THE TASK: Extract every line below that contains the word "pixels".

DATA ENTRIES:
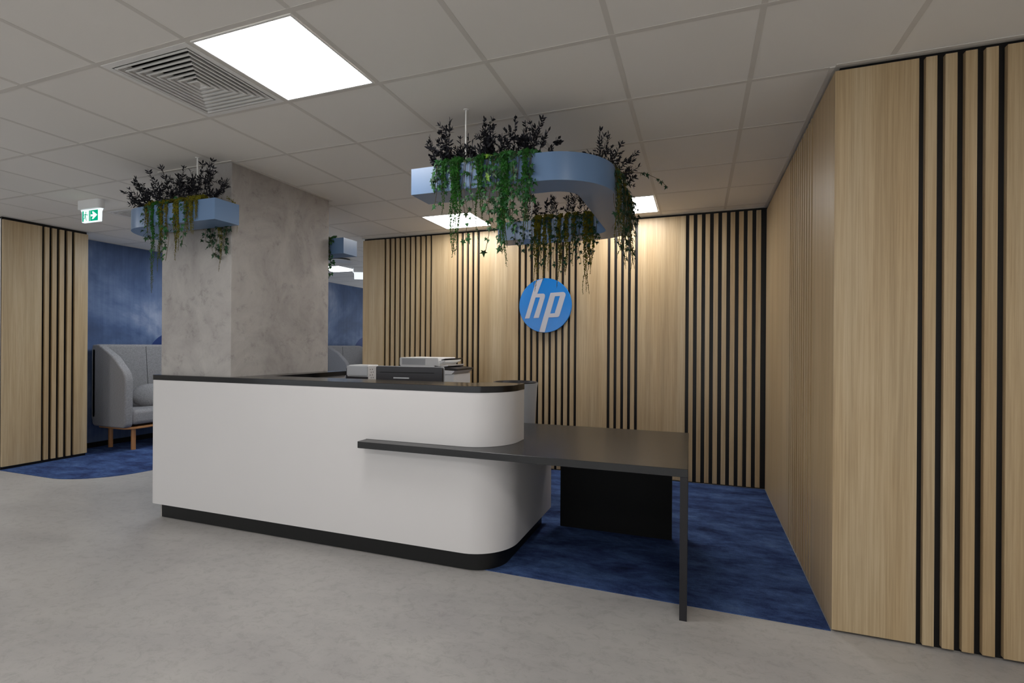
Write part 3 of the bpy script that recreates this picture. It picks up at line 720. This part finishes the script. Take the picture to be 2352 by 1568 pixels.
tops = [(.664, 2.577), (.764, 2.639), (.821, 2.644), (.905, 2.575), (.999, 2.667), (1.013, 2.604), (1.093, 2.568), (1.209, 2.61), (1.347, 2.612), (1.409, 2.50), (1.46, 2.46), (.932, 2.53), (1.146, 2.50), (.72, 2.50), (.86, 2.56), (1.28, 2.56), (1.06, 2.52), (.78, 2.55), (1.33, 2.52)]+[(.70+.043*q, 2.46+.05*((q*7) % 5)/4) for q in range(16)]
for k, (x, z) in enumerate(tops):
    bx0 = min(max(x+(.06 if x < .72 else -.10 if x > 1.3 else rnd.uniform(-.04, .04)), .66), 1.36)
    spray((bx0, rnd.uniform(.96, 1.06), PZ1-.02), (x, 1.0+rnd.uniform(-.06, .06), z), 'dark purple black leafy branch standing in the front arm of the curved planter', 'dark branches in the front arm of the curved planter', wide=(k % 3 == 1))
# planter A, right arm, vines over the right rim
OUT = (1, 0, 0); GR = 'vines on the outer right side of the curved planter'
for y, zb in [(1.25, 2.05), (1.35, 1.93), (1.47, 2.02), (1.58, 1.90), (1.72, 2.0), (1.86, 2.05), (2.0, 1.92)]:
    ivy((1.675, y, PZ1), OUT, zb, IVYD, 'dark ivy vine trailing off the outer right side of the curved planter', GR, strands=2, dens=.8, S=.032)
for y, zb in [(1.30, 1.88), (1.42, 1.96), (1.60, 1.86), (1.80, 1.95), (1.95, 1.84)]:
    amaranth((1.675, y, PZ1), OUT, zb, OLIVE, 'olive hanging amaranth on the outer right side of the curved planter', GR+' amaranth', .008, 2)
for (a, c) in [((1.62, 1.30), (1.63, 1.24, 2.585)), ((1.62, 1.36), (1.66, 1.33, 2.60)), ((1.63, 1.44), (1.72, 1.44, 2.58)), ((1.63, 1.50), (1.80, 1.55, 2.56)), ((1.63, 1.55), (1.80, 1.62, 2.49)), ((1.62, 1.40), (1.68, 1.40, 2.52)), ((1.62, 1.6), (1.74, 1.7, 2.52)), ((1.62, 1.75), (1.75, 1.85, 2.50))]:
    spray((a[0], a[1], PZ1-.02), c, 'dark leafy branch standing in the right arm of the curved planter', 'dark branches in the right arm of the curved planter')
# long trailing shoot reaching right towards the light
def wild(P, label):
    t = thing('ivy_vine', P[0], label, 'artificial plant'); T0 = Vector(P[0]); st = MB(); lf = MB()
    Q = [Vector(p)-T0 for p in P]; st.tube(Q, .0016, 4)
    for i in range(1, len(Q)):
        for k in range(2):
            q = Q[i-1].lerp(Q[i], rnd.random()); ivy_leaf(lf, q, Vector((rnd.uniform(-.5, .5), rnd.uniform(-.5, .5), -1)), rv()+Vector((0, -1, 0)), .032*rnd.uniform(.6, 1))
    st.build('stem', STEM, t); lf.build('foliage', IVYD, t)
wild([(1.63, 1.4, 2.36), (1.66, 1.4, 2.385), (1.76, 1.42, 2.40), (1.86, 1.44, 2.39), (1.94, 1.46, 2.35), (1.99, 1.47, 2.30)], 'long ivy shoot reaching right from the curved planter towards the far light')
# planter A, back arm: hangs over its inner rim (facing the viewer)
OUT = (0, -1, 0); yB = 2.265; GB = 'vines over the back arm of the curved planter'
for x, zb in [(.76, 2.20), (.83, 2.12), (.90, 2.05), (.97, 1.98), (1.03, 2.03), (1.10, 2.0), (1.17, 1.96), (1.23, 2.04), (1.29, 2.02), (1.36, 1.98), (1.42, 2.1)]:
    ivy((x, yB, PZ1), OUT, zb, IVYD, 'dark ivy vine trailing from the back arm of the curved planter', GB, strands=2, dens=.55, S=.03)
for x, zb, s in [(.935, 1.813, 2), (.96, 1.95, 3), (1.01, 1.90, 2), (1.05, 1.97, 2), (1.125, 1.84, 3), (1.19, 1.93, 3), (1.25, 2.0, 2), (1.332, 1.777, 2), (1.359, 1.777, 2), (1.39, 1.93, 3)]:
    amaranth((x, yB, PZ1), OUT, zb, OLIVE, 'olive hanging amaranth strand on the back arm of the curved planter', GB+' amaranth', .011, s)
for x in (.82, .9, .97, 1.03, 1.09, 1.15, 1.21, 1.27, 1.33, 1.39):
    spray((x, 2.33, PZ1-.02), (x+rnd.uniform(-.06, .08), 2.30+rnd.uniform(-.05, .05), rnd.uniform(2.52, 2.62)), 'dark leafy branch standing in the back arm of the curved planter', 'dark branches in the back arm of the curved planter', wide=rnd.random() < .3)
# --- planter B, front arm (y .945-1.14)
yC = .985; GC = 'vines over the front of the pillar planter'
for x, zb, mt_ in [(-1.66, 2.12, IVYD), (-1.60, 2.05, IVY), (-1.49, 2.0, IVYD), (-1.43, 1.97, IVY), (-1.36, 2.10, IVY), (-1.27, 2.08, IVY), (-1.22, 2.20, IVY)]:
    ivy((x, yC, PZ1), OUT, zb, mt_, 'ivy vine trailing over the front of the pillar planter', GC, strands=1, dens=.6, S=.030)
for x, zb, mt_, s in [(-1.587, 1.737, GREENA, 3), (-1.52, 1.90, GREENA, 3)]:
    amaranth((x, yC, PZ1), OUT, zb, mt_, 'bright green hanging amaranth strand on the pillar planter', 'green amaranth on the pillar planter', .008, s)
for x, zb, s in [(-1.64, 2.19, 3), (-1.50, 1.98, 2), (-1.34, 1.964, 3), (-1.36, 2.08, 3), (-1.24, 2.16, 3), (-1.19, 2.15, 4), (-1.15, 2.24, 3), (-1.45, 2.12, 2)]:
    amaranth((x, yC, PZ1), OUT, zb, OLIVE, 'olive hanging amaranth strand over the front of the pillar planter', 'olive amaranth on the pillar planter', .011, s)
OUT = (0, 1, 0)
for x, zb in [(-1.33, 2.14), (-1.26, 2.06), (-1.20, 2.02), (-1.15, 2.05), (-1.10, 2.12)]:
    ivy((x, 1.095, PZ1), OUT, zb, IVYD, 'dark ivy vine between the pillar planter and the pillar', 'vines between planter and pillar', strands=1, S=.032, dens=1.2)
amaranth((-1.17, 1.095, PZ1), OUT, 1.91, OLIVE, 'olive amaranth strand hanging lowest against the pillar', None, .008, 2)
amaranth((-1.01, 1.10, PZ1), OUT, 2.19, OLIVE, 'short olive amaranth strand at the right end of the pillar planter', None, .006, 1)
for k, (x, z) in enumerate([(-2.02, 2.496), (-1.96, 2.65), (-1.925, 2.587), (-1.80, 2.58), (-1.732, 2.655), (-1.65, 2.58), (-1.564, 2.66), (-1.49, 2.60), (-1.419, 2.665), (-1.40, 2.56), (-1.329, 2.60), (-1.25, 2.54), (-1.163, 2.65), (-1.104, 2.665), (-1.06, 2.60), (-1.0, 2.53), (-.98, 2.48), (-1.84, 2.49), (-1.55, 2.52), (-1.2, 2.5), (-1.9, 2.44)]):
    bx0 = min(max(-1.45+(x+1.45)*.6, -1.75), -1.08)
    spray((bx0, 1.04, PZ1-.02), (x, 1.03+rnd.uniform(-.05, .05), z), 'black leafy branch standing in the front of the pillar planter', 'black branches in the pillar planter')
OUT = (0, -1, 0)
ivy((-1.13, 2.32, PZ1), OUT, 2.0, IVY, 'ivy vine hanging from the far end of the pillar planter right of the pillar', None, strands=2)

# ------------------------------------------------------------------ world and view
w = bpy.data.worlds.new('world'); scene.world = w; w.use_nodes = True
w.node_tree.nodes['Background'].inputs[0].default_value = (.5, .5, .5, 1); w.node_tree.nodes['Background'].inputs[1].default_value = .05
vs_ = scene.view_settings; vs_.view_transform = 'Standard'; vs_.look = 'None'; vs_.gamma = 1; vs_.exposure = 1.66
vs_.use_curve_mapping = False
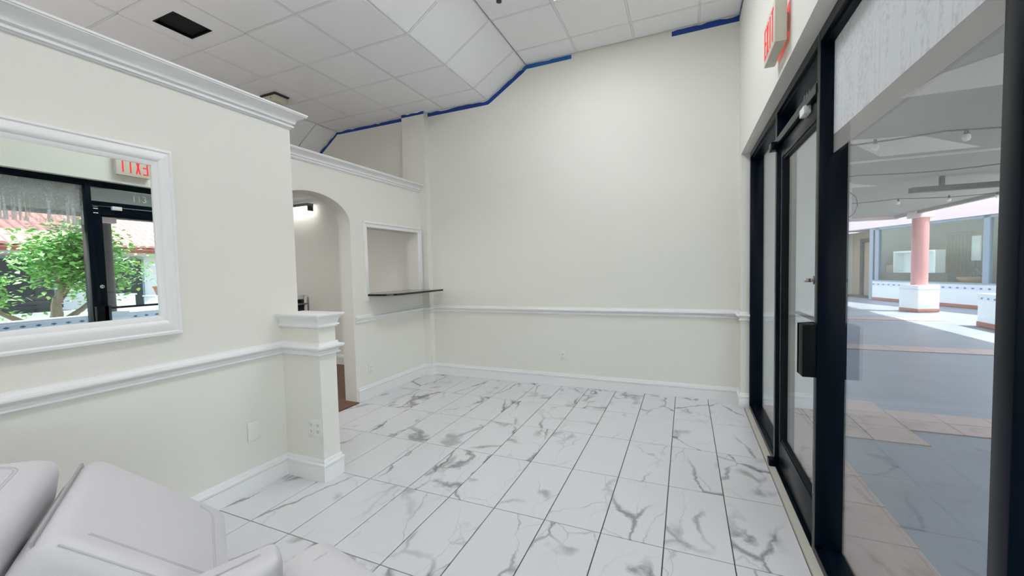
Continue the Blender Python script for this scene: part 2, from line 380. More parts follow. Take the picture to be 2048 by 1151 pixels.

OUTPUT:
Write part 3 of the bpy script that recreates this picture. It picks up at line 720. This part finishes the script. Take the picture to be 2352 by 1568 pixels.
Continue the Blender Python script for this scene: part 2, from line 380. More parts follow. Take the picture to be 2048 by 1151 pixels.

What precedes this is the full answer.